A tag is a word or phrase used to classify content. Words such as topics or descriptors have similar meanings. In a system like Evernote, a user creates tags to categorize content as an organizational system that can make future retrieval easier. Hence, it is important when assigning tags to consider both descriptive accuracy and likely future application. Evernote offers a way to nest hashtags allowing a hierarchical classification system – e.g., computers – Apple, Windows, Chrome. In the image above, you see what happens when you select a hashtag. All existing content assigned that tag will be identified. Tags become a powerful organizational tool that becomes more valuable as the amount of stored content grows and as time passes making retrieval efforts more productive.
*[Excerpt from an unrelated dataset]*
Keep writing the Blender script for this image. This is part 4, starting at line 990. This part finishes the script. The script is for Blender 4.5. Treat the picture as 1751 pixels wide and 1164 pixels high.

The creation and assignment of tags are distinct processes in Evernote. If a tag comes to mind perhaps in response to a newly clipped item, it must first be added to the collection of tags and then attached to that content item. When you first clip content, you will be asked to assign that clip to a notebook and to add desired tags. This is easy to see in the second image. New notebooks and tags can be declared at this time. Or, at a later point in time, clipped content can be moved to the desired notebook and new or additional tags can be added. With the desktop version of Evernote, this is a simple matter of dragging a tag or tags from the display of tags to the active document. 

Annotation

Annotation is used here to mean making additions to the stored material. Highlighting would be one example. With Evernote you add personal notations as part of the stored document. Think of this as being given a word processing document written by someone to which you can not insert text, links, or images. To make this what I consider a useful practice, I want to differentiate my additions from the original content so I change the text color to differentiate my summaries, comments, and questions. (See example in previous post)

Summary

McIntosh proposed clipping, tagging, and annotating as active reading practices students should learn to apply to digital texts. These are skills most students have not practiced and may not be allowed to apply to paper-based content. McIntosh proposed that students start with individual online content learning to add this content to a storage system, tagging the stored content, and then adding annotations that might be based on personal insights or based on a purpose assigned by the teacher. Using a common assigned online resource, the teacher can then comment on the choices made by individual students and perhaps then share student work to allow students to see how others have reacted to the same content. Once the basic skills are mastered, McIntosh proposes the system be applied to a research project requiring students to locate sources relevant to a goal, create a notebook, tag resources, embed annotations relevant to an integrative task, and finally generate this integrative project. Students should find this collection of skills relevant to many tasks they will be expected to complete for academic purposes and hopefully generalize the skills to the accumulation of resources they can apply more generally. 

McIntosh, J. (2019). Clip, Tag, Annotate: Active Reading Practices for Digital Texts. In Digital Reading and Writing in Composition Studies (pp. 176-188). Routledge.